Write the data out again, character for character, with no images.

Collected data entries:
══════════
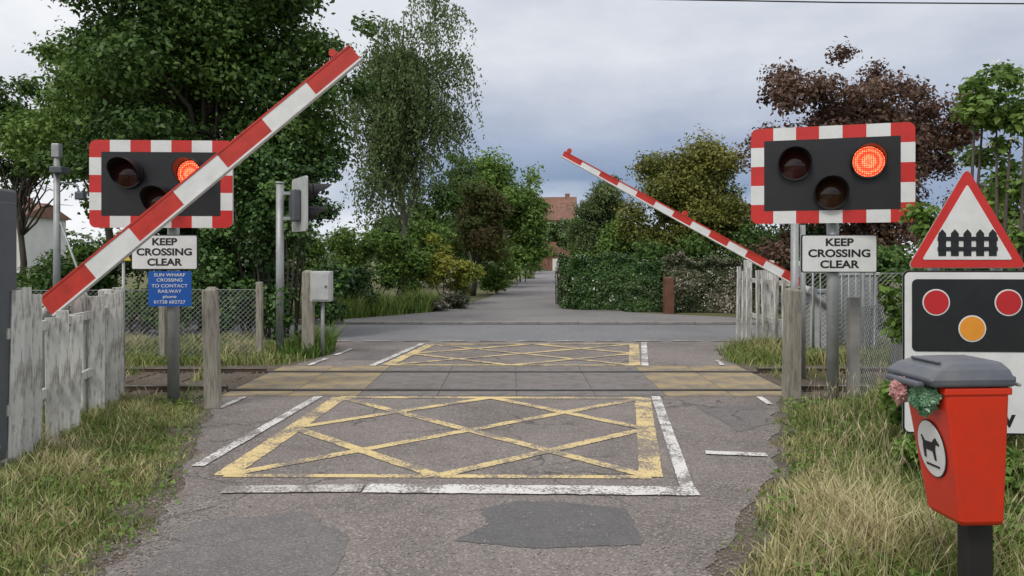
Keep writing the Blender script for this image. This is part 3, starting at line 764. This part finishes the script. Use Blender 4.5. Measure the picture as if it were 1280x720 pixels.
def signal(name, loc, rz, W, H, zc, cx, lit, postr=0.062, plate=None, blue=None, board_yaw=0, rr=.155, lx0=.345):
    e0 = empty(name, loc, 0)
    tube("post", [(0, 0, -0.1), (0, 0, zc + H * .35)], postr, M['galv'], e0, 18)
    tube("post_cap", [(0, 0, zc + H * .35), (0, 0, zc + H * .35 + 0.02)], postr * 1.1, M['galv'], e0, 18)
    e = bpy.data.objects.new("signal_head", None); COL.objects.link(e); e.parent = e0
    e.rotation_euler = (0, 0, R(rz)); e.location = (cx, 0, zc)
    yf = -postr - 0.07
    prism("backboard", rrect(W - .01, H - .01, 0.07), yf, yf + 0.05, M['lgrey'], e)
    b = 0.135 * W / 1.6
    prism("black_panel", rrect(W - 2 * b, H - 2 * b, 0.01), yf - 0.008, yf - 0.001, M['blk'], e)
    nx, nz = 7, 5
    cw, ch = W / nx, H / nz
    r = 0.07
    red, wh = [], []
    for sx in (-1, 1):
        for sz in (-1, 1):
            arc = [(W / 2 - r + r * math.cos(R(a)), H / 2 - r + r * math.sin(R(a))) for a in range(0, 91, 15)]
            p = [(W / 2 - b, H / 2 - ch), (W / 2, H / 2 - ch)] + arc + [(W / 2 - cw, H / 2), (W / 2 - cw, H / 2 - b), (W / 2 - b, H / 2 - b)]
            p = [(x * sx, z * sz) for x, z in p]
            if sx * sz < 0: p = p[::-1]
            red.append(p)
    for i in range(1, nx - 1):
        x0 = -W / 2 + i * cw
        for z0 in (H / 2 - b, -H / 2):
            (red if i % 2 == 0 else wh).append([(x0, z0), (x0 + cw, z0), (x0 + cw, z0 + b), (x0, z0 + b)])
    for j in range(1, nz - 1):
        z0 = -H / 2 + j * ch
        for x0 in (-W / 2, W / 2 - b):
            (red if j % 2 == 0 else wh).append([(x0, z0), (x0 + b, z0), (x0 + b, z0 + ch), (x0, z0 + ch)])
    for k, p in enumerate(red): prism(f"red_band_{k}", p, yf - 0.006, yf - 0.001, M['red'], e)
    for k, p in enumerate(wh): prism(f"white_band_{k}", p, yf - 0.006, yf - 0.001, M['wht'], e)
    k = W / 1.55
    for i, (lx, lz) in enumerate(((-lx0 * k, .11 * k), (lx0 * k, .11 * k), (0, -.19 * k))):
        on = lit == i
        yb = yf - 0.01
        tube("lamp_housing_%d" % i, [(lx, yb, lz), (lx, yb - 0.05, lz)], rr * 1.12, M['hood'], e, 28)
        lensmesh("lens_%d" % i, (lx, yb - 0.052, lz), rr, M['led'] if on else (M['amber_off'] if i == 2 else M['lens_off']), e)
        hoodmesh("hood_%d" % i, lx, yb - .045, lz, rr * 1.1, .24, e, M['hood'])
    for zz in (-.2 * H, .2 * H):
        box("bracket", (.3, .1, .05), (-cx, -postr * .5 + .02, zz), M['galv'], e)
    yp = -postr - 0.03
    if plate:
        px, pz, pw, ph = plate
        p = bpy.data.objects.new("keep_crossing_clear_plate", None); COL.objects.link(p); p.parent = e0
        p.location = (px, yp, pz); p.rotation_euler = (0, 0, R(board_yaw))
        prism("plate_edge", rrect(pw, ph, .02), -0.004, 0.012, M['blk'], p)
        prism("plate_face", rrect(pw - .022, ph - .022, .016), -0.008, -0.0045, M['wht'], p)
        for s, z in (("KEEP", .29), ("CROSSING", 0), ("CLEAR", -.29)):
            text(s, ph * .275, (0, -0.0095, ph * z), M['blk'], p, bold=0.0032, sx=1.2)
    if blue:
        px, pz, pw, ph = blue
        p = bpy.data.objects.new("blue_plate", None); COL.objects.link(p); p.parent = e0
        p.location = (px, yp, pz)
        prism("plate_face", rrect(pw, ph, .015), -0.004, 0.006, M['blue'], p)
        for k, (s, z) in enumerate((("SUN WHARF", .39), ("CROSSING", .245), ("TO CONTACT", .08), ("RAILWAY", -.075), ("phone", -.225), ("01728 602727", -.38))):
            text(s, ph * .13, (0, -0.0065, ph * z), M['wht'], p, bold=0.0002, sx=1.2)
    return e0

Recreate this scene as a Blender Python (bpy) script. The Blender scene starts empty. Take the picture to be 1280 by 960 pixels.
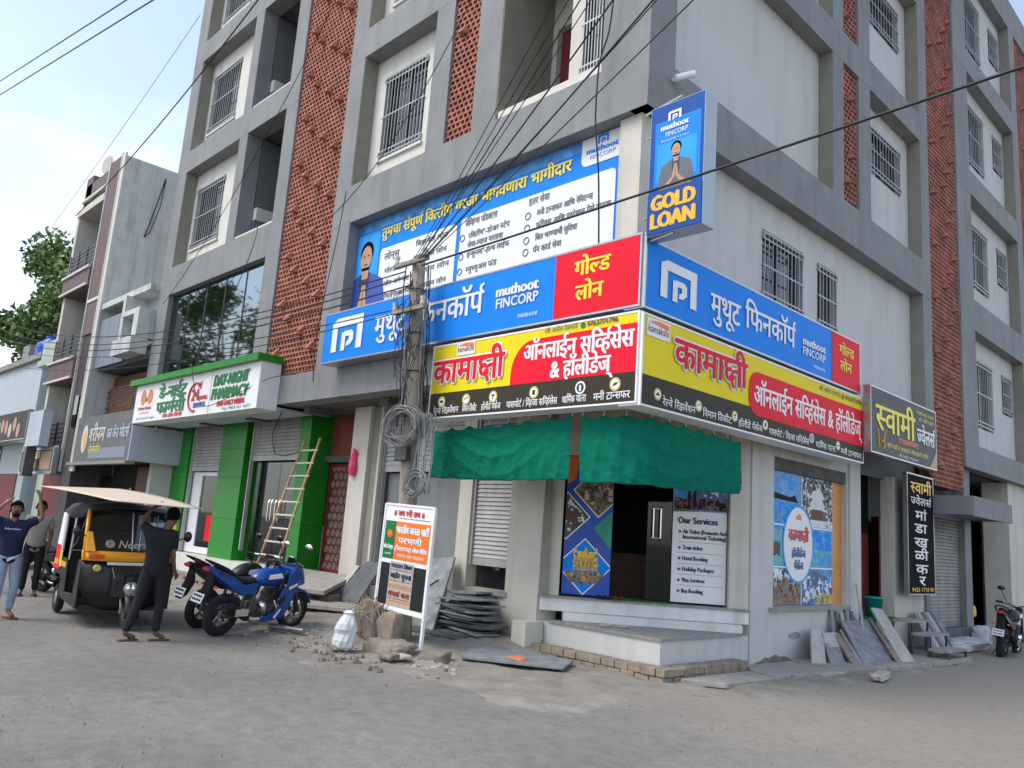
import bpy, math, random
from mathutils import Matrix, Vector
R = math.radians
scene = bpy.context.scene
COL = scene.collection
rnd = random.Random(7)

# ------------------------------------------------------------------ camera
cam_d = bpy.data.cameras.new("camera")
cam_d.sensor_fit = 'HORIZONTAL'; cam_d.sensor_width = 36.0
cam_d.lens = 36.0 * 1008.35 / 1280.0
cam_d.clip_start = 0.1; cam_d.clip_end = 3000
cam = bpy.data.objects.new("camera", cam_d); COL.objects.link(cam)
pit, rol, yaw = 0.1820876, 0.07180735, -0.80687848
fw = Vector((math.sin(yaw) * math.cos(pit), math.cos(yaw) * math.cos(pit), math.sin(pit)))
rt = Vector((math.cos(yaw), -math.sin(yaw), 0)); up = rt.cross(fw)
r2 = rt * math.cos(rol) + up * math.sin(rol); u2 = -rt * math.sin(rol) + up * math.cos(rol)
cam.matrix_world = Matrix(((r2.x, u2.x, -fw.x, 0), (r2.y, u2.y, -fw.y, 0), (r2.z, u2.z, -fw.z, 1.7), (0, 0, 0, 1)))
scene.camera = cam

# ------------------------------------------------------------------ world, sun, exposure
SUN_EL, SUN_AZ = R(52), R(205)      # azimuth clockwise from +y
w = bpy.data.worlds.new("World"); scene.world = w; w.use_nodes = True
nt = w.node_tree; bg = nt.nodes['Background']
sky = nt.nodes.new('ShaderNodeTexSky'); sky.sky_type = 'NISHITA'; sky.sun_disc = False
sky.sun_elevation = SUN_EL; sky.sun_rotation = SUN_AZ
sky.air_density = 1.0; sky.dust_density = 1.2; sky.ozone_density = 1.2
hs = nt.nodes.new('ShaderNodeHueSaturation'); hs.inputs['Saturation'].default_value = .80
nt.links.new(sky.outputs[0], hs.inputs['Color'])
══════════
> [Written solution]
Keep writing the Blender script for this image. This is part 3, starting at line 764. This part finishes the script. Use Blender 4.5. Measure the picture as if it were 1280x720 pixels.
def signal(name, loc, rz, W, H, zc, cx, lit, postr=0.062, plate=None, blue=None, board_yaw=0, rr=.155, lx0=.345):
    e0 = empty(name, loc, 0)
    tube("post", [(0, 0, -0.1), (0, 0, zc + H * .35)], postr, M['galv'], e0, 18)
    tube("post_cap", [(0, 0, zc + H * .35), (0, 0, zc + H * .35 + 0.02)], postr * 1.1, M['galv'], e0, 18)
    e = bpy.data.objects.new("signal_head", None); COL.objects.link(e); e.parent = e0
    e.rotation_euler = (0, 0, R(rz)); e.location = (cx, 0, zc)
    yf = -postr - 0.07
    prism("backboard", rrect(W - .01, H - .01, 0.07), yf, yf + 0.05, M['lgrey'], e)
    b = 0.135 * W / 1.6
    prism("black_panel", rrect(W - 2 * b, H - 2 * b, 0.01), yf - 0.008, yf - 0.001, M['blk'], e)
    nx, nz = 7, 5
    cw, ch = W / nx, H / nz
    r = 0.07
    red, wh = [], []
    for sx in (-1, 1):
        for sz in (-1, 1):
            arc = [(W / 2 - r + r * math.cos(R(a)), H / 2 - r + r * math.sin(R(a))) for a in range(0, 91, 15)]
            p = [(W / 2 - b, H / 2 - ch), (W / 2, H / 2 - ch)] + arc + [(W / 2 - cw, H / 2), (W / 2 - cw, H / 2 - b), (W / 2 - b, H / 2 - b)]
            p = [(x * sx, z * sz) for x, z in p]
            if sx * sz < 0: p = p[::-1]
            red.append(p)
    for i in range(1, nx - 1):
        x0 = -W / 2 + i * cw
        for z0 in (H / 2 - b, -H / 2):
            (red if i % 2 == 0 else wh).append([(x0, z0), (x0 + cw, z0), (x0 + cw, z0 + b), (x0, z0 + b)])
    for j in range(1, nz - 1):
        z0 = -H / 2 + j * ch
        for x0 in (-W / 2, W / 2 - b):
            (red if j % 2 == 0 else wh).append([(x0, z0), (x0 + b, z0), (x0 + b, z0 + ch), (x0, z0 + ch)])
    for k, p in enumerate(red): prism(f"red_band_{k}", p, yf - 0.006, yf - 0.001, M['red'], e)
    for k, p in enumerate(wh): prism(f"white_band_{k}", p, yf - 0.006, yf - 0.001, M['wht'], e)
    k = W / 1.55
    for i, (lx, lz) in enumerate(((-lx0 * k, .11 * k), (lx0 * k, .11 * k), (0, -.19 * k))):
        on = lit == i
        yb = yf - 0.01
        tube("lamp_housing_%d" % i, [(lx, yb, lz), (lx, yb - 0.05, lz)], rr * 1.12, M['hood'], e, 28)
        lensmesh("lens_%d" % i, (lx, yb - 0.052, lz), rr, M['led'] if on else (M['amber_off'] if i == 2 else M['lens_off']), e)
        hoodmesh("hood_%d" % i, lx, yb - .045, lz, rr * 1.1, .24, e, M['hood'])
    for zz in (-.2 * H, .2 * H):
        box("bracket", (.3, .1, .05), (-cx, -postr * .5 + .02, zz), M['galv'], e)
    yp = -postr - 0.03
    if plate:
        px, pz, pw, ph = plate
        p = bpy.data.objects.new("keep_crossing_clear_plate", None); COL.objects.link(p); p.parent = e0
        p.location = (px, yp, pz); p.rotation_euler = (0, 0, R(board_yaw))
        prism("plate_edge", rrect(pw, ph, .02), -0.004, 0.012, M['blk'], p)
        prism("plate_face", rrect(pw - .022, ph - .022, .016), -0.008, -0.0045, M['wht'], p)
        for s, z in (("KEEP", .29), ("CROSSING", 0), ("CLEAR", -.29)):
            text(s, ph * .275, (0, -0.0095, ph * z), M['blk'], p, bold=0.0032, sx=1.2)
    if blue:
        px, pz, pw, ph = blue
        p = bpy.data.objects.new("blue_plate", None); COL.objects.link(p); p.parent = e0
        p.location = (px, yp, pz)
        prism("plate_face", rrect(pw, ph, .015), -0.004, 0.006, M['blue'], p)
        for k, (s, z) in enumerate((("SUN WHARF", .39), ("CROSSING", .245), ("TO CONTACT", .08), ("RAILWAY", -.075), ("phone", -.225), ("01728 602727", -.38))):
            text(s, ph * .13, (0, -0.0065, ph * z), M['wht'], p, bold=0.0002, sx=1.2)
    return e0

Recreate this scene as a Blender Python (bpy) script. The Blender scene starts empty. Take the picture to be 1280 by 960 pixels.
import bpy, math, random
from mathutils import Matrix, Vector
R = math.radians
scene = bpy.context.scene
COL = scene.collection
rnd = random.Random(7)

# ------------------------------------------------------------------ camera
cam_d = bpy.data.cameras.new("camera")
cam_d.sensor_fit = 'HORIZONTAL'; cam_d.sensor_width = 36.0
cam_d.lens = 36.0 * 1008.35 / 1280.0
cam_d.clip_start = 0.1; cam_d.clip_end = 3000
cam = bpy.data.objects.new("camera", cam_d); COL.objects.link(cam)
pit, rol, yaw = 0.1820876, 0.07180735, -0.80687848
fw = Vector((math.sin(yaw) * math.cos(pit), math.cos(yaw) * math.cos(pit), math.sin(pit)))
rt = Vector((math.cos(yaw), -math.sin(yaw), 0)); up = rt.cross(fw)
r2 = rt * math.cos(rol) + up * math.sin(rol); u2 = -rt * math.sin(rol) + up * math.cos(rol)
cam.matrix_world = Matrix(((r2.x, u2.x, -fw.x, 0), (r2.y, u2.y, -fw.y, 0), (r2.z, u2.z, -fw.z, 1.7), (0, 0, 0, 1)))
scene.camera = cam

# ------------------------------------------------------------------ world, sun, exposure
SUN_EL, SUN_AZ = R(52), R(205)      # azimuth clockwise from +y
w = bpy.data.worlds.new("World"); scene.world = w; w.use_nodes = True
nt = w.node_tree; bg = nt.nodes['Background']
sky = nt.nodes.new('ShaderNodeTexSky'); sky.sky_type = 'NISHITA'; sky.sun_disc = False
sky.sun_elevation = SUN_EL; sky.sun_rotation = SUN_AZ
sky.air_density = 1.0; sky.dust_density = 1.2; sky.ozone_density = 1.2
hs = nt.nodes.new('ShaderNodeHueSaturation'); hs.inputs['Saturation'].default_value = .80
nt.links.new(sky.outputs[0], hs.inputs['Color'])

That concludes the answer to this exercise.